What the task requires
Pick out each line below containing "that".

Exercise input
────────────────────────────────────────

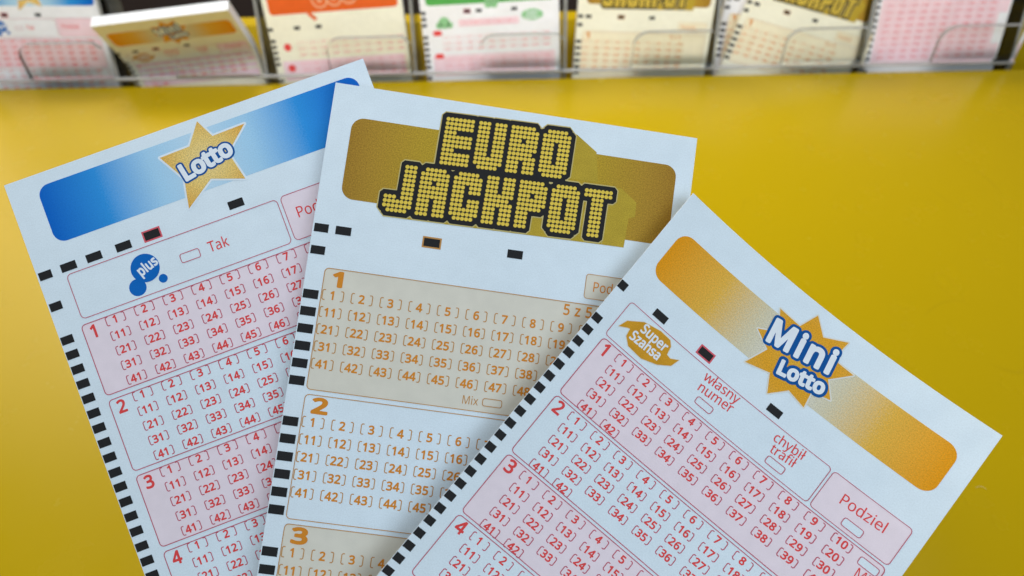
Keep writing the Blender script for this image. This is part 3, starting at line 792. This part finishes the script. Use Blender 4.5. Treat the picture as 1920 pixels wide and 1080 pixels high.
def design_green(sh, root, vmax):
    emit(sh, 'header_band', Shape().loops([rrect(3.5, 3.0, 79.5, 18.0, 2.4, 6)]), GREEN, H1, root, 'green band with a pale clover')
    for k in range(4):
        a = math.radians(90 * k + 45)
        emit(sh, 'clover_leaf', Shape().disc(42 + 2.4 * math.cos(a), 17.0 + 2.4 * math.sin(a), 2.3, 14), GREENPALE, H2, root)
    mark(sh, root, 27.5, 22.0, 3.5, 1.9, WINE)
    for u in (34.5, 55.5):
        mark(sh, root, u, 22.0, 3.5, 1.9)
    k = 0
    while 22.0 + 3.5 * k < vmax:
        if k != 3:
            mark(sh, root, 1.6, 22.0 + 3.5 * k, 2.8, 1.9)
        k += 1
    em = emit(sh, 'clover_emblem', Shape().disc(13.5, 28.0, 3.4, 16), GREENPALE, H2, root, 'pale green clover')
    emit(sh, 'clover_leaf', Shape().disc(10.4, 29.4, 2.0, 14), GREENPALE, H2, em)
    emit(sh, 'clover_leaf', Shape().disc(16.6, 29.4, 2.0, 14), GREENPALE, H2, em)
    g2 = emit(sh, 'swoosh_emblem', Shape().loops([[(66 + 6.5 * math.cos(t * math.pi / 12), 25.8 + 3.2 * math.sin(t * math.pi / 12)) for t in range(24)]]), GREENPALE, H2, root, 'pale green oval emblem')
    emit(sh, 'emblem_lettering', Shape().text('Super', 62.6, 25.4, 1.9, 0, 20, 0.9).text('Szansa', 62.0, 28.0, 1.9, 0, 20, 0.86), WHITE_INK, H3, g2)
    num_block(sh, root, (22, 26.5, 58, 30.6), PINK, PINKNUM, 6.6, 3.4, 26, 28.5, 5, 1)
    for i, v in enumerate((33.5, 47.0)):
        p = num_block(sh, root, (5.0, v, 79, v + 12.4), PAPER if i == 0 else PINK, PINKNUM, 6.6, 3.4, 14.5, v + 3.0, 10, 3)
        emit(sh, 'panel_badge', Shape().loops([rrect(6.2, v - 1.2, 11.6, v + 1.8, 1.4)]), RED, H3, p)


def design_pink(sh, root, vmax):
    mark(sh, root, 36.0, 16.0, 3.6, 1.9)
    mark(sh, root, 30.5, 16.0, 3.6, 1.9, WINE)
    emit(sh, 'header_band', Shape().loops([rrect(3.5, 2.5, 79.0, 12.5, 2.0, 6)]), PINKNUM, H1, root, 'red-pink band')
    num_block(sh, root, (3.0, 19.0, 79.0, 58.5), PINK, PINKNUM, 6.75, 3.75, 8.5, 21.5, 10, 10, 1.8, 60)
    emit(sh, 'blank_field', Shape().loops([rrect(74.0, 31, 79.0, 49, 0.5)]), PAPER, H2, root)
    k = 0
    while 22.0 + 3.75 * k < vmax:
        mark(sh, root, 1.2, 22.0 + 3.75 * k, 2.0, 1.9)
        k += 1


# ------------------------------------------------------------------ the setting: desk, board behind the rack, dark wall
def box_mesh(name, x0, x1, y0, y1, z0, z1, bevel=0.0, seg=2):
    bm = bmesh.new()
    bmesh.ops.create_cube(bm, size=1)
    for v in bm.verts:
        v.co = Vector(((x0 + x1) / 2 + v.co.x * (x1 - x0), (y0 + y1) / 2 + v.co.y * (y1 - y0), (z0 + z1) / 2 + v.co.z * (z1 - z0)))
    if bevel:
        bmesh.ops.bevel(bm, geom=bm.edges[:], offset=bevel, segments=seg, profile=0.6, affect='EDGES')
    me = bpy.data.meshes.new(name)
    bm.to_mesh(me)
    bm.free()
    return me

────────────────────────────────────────

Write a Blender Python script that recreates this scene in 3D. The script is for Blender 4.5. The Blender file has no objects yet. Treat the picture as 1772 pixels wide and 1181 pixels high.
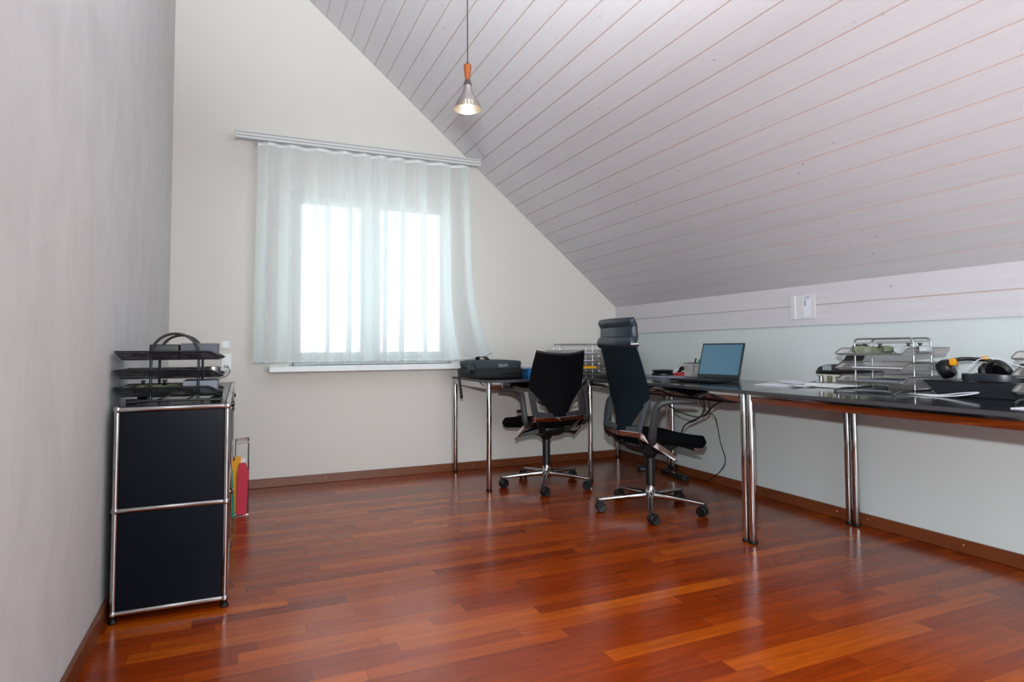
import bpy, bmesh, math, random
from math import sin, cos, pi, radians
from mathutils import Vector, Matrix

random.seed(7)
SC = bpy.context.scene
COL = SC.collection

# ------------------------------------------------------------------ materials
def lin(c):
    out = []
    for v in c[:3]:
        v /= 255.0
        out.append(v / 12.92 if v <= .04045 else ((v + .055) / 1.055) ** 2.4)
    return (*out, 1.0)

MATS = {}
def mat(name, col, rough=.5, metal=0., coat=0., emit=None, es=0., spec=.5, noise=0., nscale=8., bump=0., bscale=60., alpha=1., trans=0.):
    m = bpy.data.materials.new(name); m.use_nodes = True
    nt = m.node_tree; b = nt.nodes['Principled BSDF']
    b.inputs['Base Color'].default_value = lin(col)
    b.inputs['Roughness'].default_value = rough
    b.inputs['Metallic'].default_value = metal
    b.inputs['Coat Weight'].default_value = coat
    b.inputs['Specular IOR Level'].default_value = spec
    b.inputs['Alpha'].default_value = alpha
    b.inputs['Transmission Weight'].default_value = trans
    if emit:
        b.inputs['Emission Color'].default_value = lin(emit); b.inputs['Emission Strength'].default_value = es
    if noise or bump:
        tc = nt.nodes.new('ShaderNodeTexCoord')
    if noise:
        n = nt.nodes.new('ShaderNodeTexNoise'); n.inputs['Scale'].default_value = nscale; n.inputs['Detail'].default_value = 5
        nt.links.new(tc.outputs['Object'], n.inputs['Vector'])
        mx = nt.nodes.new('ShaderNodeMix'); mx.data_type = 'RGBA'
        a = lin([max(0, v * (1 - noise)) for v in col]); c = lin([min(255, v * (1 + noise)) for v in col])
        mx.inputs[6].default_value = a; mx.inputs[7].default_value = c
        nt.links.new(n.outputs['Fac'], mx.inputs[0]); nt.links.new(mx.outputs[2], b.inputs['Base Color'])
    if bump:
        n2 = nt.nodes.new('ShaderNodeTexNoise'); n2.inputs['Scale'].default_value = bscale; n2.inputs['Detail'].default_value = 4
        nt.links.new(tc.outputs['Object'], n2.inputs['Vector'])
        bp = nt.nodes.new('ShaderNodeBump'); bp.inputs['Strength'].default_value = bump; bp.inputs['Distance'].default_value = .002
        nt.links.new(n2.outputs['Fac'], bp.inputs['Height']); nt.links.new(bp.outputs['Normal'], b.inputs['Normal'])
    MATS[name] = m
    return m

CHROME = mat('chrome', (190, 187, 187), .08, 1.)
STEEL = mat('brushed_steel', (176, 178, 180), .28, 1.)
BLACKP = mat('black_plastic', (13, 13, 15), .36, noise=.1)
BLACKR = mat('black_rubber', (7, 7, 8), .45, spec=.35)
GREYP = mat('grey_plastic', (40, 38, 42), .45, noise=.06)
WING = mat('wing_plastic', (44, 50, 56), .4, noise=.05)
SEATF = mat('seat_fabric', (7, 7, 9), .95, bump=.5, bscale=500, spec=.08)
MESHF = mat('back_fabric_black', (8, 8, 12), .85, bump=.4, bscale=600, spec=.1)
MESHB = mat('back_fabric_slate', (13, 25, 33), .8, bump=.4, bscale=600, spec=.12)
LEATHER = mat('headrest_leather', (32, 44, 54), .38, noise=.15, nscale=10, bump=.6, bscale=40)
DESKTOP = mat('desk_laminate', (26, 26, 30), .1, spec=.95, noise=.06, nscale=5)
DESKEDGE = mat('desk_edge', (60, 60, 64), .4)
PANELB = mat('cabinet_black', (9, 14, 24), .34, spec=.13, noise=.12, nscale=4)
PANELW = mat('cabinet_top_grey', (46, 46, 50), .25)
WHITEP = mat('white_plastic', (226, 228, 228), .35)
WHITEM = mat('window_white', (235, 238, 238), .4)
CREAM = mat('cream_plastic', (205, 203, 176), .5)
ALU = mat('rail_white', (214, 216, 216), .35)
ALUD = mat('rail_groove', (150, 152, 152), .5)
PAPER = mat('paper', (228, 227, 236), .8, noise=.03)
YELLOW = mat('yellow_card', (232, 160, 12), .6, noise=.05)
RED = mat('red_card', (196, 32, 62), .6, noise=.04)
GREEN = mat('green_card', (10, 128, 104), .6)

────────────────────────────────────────

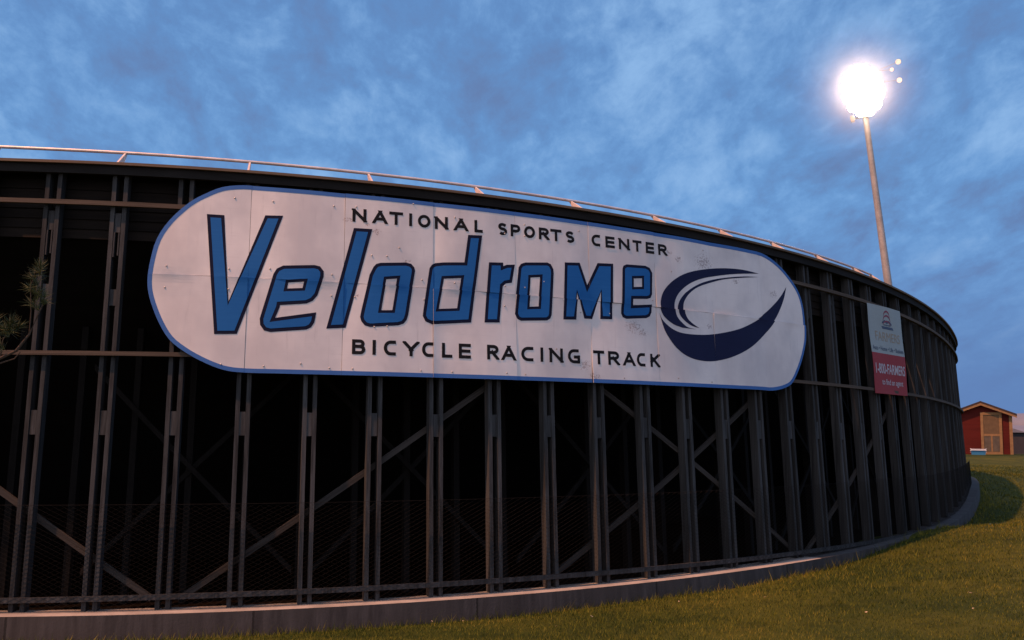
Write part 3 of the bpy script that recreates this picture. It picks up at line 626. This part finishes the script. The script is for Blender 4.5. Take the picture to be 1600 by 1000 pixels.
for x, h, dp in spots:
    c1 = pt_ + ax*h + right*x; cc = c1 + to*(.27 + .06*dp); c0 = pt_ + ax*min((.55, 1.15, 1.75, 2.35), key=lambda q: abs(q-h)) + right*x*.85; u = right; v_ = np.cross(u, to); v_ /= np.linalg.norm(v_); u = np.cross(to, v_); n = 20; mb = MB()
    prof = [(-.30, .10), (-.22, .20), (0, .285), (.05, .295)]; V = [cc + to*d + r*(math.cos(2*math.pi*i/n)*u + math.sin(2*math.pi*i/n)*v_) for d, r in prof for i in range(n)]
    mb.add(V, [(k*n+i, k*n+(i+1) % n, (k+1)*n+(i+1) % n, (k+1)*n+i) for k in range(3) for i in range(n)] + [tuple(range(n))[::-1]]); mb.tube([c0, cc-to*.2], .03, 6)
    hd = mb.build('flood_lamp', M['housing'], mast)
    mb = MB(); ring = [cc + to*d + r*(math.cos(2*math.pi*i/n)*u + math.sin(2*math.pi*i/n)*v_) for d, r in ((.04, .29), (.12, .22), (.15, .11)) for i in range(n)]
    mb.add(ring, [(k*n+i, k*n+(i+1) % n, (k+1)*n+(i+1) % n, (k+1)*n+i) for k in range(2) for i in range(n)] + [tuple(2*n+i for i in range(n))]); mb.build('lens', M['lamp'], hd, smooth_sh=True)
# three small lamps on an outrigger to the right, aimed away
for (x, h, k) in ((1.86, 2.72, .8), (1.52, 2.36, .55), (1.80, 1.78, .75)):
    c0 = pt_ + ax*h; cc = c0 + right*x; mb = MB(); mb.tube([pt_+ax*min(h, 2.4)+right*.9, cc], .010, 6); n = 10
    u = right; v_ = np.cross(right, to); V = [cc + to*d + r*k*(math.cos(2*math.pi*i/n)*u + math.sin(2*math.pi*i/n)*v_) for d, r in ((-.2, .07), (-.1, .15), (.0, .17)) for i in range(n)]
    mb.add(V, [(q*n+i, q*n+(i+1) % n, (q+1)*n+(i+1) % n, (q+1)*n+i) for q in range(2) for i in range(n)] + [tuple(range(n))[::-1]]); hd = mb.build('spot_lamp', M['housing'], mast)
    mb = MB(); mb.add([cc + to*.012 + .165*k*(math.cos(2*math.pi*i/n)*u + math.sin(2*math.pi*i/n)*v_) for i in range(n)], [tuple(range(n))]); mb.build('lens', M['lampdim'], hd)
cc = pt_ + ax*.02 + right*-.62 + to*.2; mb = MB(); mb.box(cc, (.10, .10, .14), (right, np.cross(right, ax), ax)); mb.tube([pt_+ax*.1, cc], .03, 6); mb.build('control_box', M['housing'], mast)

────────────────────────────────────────

Complete answer
Write a Blender Python script that recreates this scene in 3D. The script is for Blender 4.5. The Blender file has no objects yet. Treat the picture as 1772 pixels wide and 1181 pixels high.
Write part 3 of the bpy script that recreates this picture. It picks up at line 626. This part finishes the script. The script is for Blender 4.5. Take the picture to be 1600 by 1000 pixels.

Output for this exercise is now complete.